— START OF Material to process —

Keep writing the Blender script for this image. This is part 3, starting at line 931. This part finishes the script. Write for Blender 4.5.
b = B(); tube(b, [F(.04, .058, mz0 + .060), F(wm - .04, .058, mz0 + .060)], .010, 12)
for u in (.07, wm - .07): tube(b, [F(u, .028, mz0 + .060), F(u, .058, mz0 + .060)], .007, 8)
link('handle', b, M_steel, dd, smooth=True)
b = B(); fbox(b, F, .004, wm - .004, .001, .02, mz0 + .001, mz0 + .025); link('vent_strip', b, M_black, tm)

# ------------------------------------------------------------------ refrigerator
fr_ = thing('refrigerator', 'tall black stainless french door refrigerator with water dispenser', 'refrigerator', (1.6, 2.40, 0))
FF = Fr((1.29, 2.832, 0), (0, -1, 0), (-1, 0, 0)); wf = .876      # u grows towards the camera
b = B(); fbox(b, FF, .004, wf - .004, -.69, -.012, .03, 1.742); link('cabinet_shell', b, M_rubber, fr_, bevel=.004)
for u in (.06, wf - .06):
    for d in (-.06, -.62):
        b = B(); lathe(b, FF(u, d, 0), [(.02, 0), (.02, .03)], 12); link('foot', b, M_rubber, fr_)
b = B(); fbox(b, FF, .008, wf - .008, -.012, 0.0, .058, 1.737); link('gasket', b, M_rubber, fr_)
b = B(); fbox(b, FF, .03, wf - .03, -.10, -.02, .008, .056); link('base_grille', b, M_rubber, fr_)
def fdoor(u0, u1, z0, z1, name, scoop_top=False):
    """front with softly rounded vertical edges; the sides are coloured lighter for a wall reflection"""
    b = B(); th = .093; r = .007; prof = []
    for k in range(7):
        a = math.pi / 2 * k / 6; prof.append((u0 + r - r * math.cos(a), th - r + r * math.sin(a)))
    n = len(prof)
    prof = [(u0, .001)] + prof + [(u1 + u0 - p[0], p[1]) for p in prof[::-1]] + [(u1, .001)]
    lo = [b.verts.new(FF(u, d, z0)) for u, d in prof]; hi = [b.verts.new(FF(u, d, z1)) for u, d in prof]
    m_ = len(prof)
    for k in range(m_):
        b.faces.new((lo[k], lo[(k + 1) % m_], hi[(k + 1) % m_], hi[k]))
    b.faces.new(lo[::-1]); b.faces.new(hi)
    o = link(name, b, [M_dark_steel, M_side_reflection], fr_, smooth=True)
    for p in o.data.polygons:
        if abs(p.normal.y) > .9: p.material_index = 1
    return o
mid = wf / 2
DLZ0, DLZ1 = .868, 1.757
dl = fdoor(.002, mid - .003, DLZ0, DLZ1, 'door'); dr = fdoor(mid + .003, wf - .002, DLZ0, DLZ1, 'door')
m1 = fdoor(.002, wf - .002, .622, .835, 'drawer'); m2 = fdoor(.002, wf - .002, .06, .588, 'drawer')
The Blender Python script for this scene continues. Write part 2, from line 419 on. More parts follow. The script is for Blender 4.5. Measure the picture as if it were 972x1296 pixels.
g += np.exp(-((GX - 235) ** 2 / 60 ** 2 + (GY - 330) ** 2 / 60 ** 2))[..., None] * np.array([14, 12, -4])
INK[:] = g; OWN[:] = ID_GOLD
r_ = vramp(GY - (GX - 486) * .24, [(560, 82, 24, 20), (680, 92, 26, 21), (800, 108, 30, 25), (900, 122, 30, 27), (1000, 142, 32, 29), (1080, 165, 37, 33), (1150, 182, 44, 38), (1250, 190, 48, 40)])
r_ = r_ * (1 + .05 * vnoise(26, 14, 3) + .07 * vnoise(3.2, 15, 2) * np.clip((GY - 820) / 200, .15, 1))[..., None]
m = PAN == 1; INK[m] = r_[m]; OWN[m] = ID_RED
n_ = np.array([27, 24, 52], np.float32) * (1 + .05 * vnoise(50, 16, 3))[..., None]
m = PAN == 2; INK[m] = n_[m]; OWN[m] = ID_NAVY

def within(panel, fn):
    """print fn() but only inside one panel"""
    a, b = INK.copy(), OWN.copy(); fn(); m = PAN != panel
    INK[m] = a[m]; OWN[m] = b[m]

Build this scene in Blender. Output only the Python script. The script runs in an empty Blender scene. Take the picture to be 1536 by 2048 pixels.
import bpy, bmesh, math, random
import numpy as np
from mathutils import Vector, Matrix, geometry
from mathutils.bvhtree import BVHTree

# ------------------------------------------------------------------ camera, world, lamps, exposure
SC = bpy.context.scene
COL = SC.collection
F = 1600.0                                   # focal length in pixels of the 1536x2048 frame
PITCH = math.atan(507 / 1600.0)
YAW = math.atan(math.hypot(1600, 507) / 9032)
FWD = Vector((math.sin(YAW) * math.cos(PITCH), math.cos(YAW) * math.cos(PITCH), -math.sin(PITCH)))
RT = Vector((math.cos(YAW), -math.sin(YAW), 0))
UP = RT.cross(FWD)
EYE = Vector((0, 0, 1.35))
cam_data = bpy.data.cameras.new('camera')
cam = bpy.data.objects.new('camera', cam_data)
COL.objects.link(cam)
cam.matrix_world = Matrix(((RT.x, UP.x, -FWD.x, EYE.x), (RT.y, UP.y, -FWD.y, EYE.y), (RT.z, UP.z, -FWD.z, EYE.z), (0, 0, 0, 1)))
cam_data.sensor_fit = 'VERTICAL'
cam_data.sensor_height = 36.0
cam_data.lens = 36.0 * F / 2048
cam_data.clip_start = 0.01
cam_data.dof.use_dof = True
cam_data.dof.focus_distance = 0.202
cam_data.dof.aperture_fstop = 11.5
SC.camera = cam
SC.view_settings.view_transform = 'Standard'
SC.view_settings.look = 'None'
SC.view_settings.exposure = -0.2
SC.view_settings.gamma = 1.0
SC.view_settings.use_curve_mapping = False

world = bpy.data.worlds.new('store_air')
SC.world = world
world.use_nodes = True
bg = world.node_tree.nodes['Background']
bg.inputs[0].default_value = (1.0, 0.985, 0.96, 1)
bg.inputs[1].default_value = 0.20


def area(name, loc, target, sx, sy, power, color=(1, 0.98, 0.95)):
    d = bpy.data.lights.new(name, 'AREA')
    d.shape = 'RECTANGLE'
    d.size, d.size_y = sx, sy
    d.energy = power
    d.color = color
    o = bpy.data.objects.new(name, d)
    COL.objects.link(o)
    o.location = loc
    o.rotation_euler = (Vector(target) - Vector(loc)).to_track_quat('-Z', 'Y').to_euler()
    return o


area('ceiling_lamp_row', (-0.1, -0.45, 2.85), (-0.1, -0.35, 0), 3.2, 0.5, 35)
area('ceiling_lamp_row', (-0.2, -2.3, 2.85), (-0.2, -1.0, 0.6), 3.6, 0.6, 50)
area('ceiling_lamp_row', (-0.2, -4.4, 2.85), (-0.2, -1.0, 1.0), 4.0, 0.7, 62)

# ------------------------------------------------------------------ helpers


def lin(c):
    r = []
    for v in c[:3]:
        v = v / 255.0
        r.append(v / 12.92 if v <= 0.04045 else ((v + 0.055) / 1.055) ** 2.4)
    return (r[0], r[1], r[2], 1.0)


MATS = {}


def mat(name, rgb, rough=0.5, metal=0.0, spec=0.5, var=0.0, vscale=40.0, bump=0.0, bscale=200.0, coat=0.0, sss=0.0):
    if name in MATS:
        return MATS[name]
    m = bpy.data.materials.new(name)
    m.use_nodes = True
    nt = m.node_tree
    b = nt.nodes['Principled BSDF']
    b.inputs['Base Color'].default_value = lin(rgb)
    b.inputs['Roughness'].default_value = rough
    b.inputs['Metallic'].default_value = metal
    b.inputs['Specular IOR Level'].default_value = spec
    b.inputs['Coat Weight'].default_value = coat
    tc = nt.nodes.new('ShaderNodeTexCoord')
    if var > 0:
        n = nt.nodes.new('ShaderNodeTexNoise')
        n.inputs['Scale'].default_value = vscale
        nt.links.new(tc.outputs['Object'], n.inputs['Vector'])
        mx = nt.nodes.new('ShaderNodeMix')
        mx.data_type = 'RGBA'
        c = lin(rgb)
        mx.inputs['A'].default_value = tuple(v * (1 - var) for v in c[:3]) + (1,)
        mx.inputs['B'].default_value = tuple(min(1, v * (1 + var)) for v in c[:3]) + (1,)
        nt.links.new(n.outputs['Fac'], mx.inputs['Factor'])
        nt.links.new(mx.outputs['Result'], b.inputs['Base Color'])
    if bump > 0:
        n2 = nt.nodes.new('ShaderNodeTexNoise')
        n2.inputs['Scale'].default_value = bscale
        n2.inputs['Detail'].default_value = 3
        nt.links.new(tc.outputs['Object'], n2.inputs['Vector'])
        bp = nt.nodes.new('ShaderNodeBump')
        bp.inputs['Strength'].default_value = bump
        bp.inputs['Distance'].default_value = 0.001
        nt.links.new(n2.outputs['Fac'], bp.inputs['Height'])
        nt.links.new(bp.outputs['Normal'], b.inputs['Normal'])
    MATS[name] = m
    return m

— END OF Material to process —

Problem details — Exactly repeat the lines running from the top of the listing to the line bearing "b = B(); fbox(b, F, .004, wm", both of those lines included, and only them.

Written reply —
Keep writing the Blender script for this image. This is part 3, starting at line 931. This part finishes the script. Write for Blender 4.5.
b = B(); tube(b, [F(.04, .058, mz0 + .060), F(wm - .04, .058, mz0 + .060)], .010, 12)
for u in (.07, wm - .07): tube(b, [F(u, .028, mz0 + .060), F(u, .058, mz0 + .060)], .007, 8)
link('handle', b, M_steel, dd, smooth=True)
b = B(); fbox(b, F, .004, wm - .004, .001, .02, mz0 + .001, mz0 + .025); link('vent_strip', b, M_black, tm)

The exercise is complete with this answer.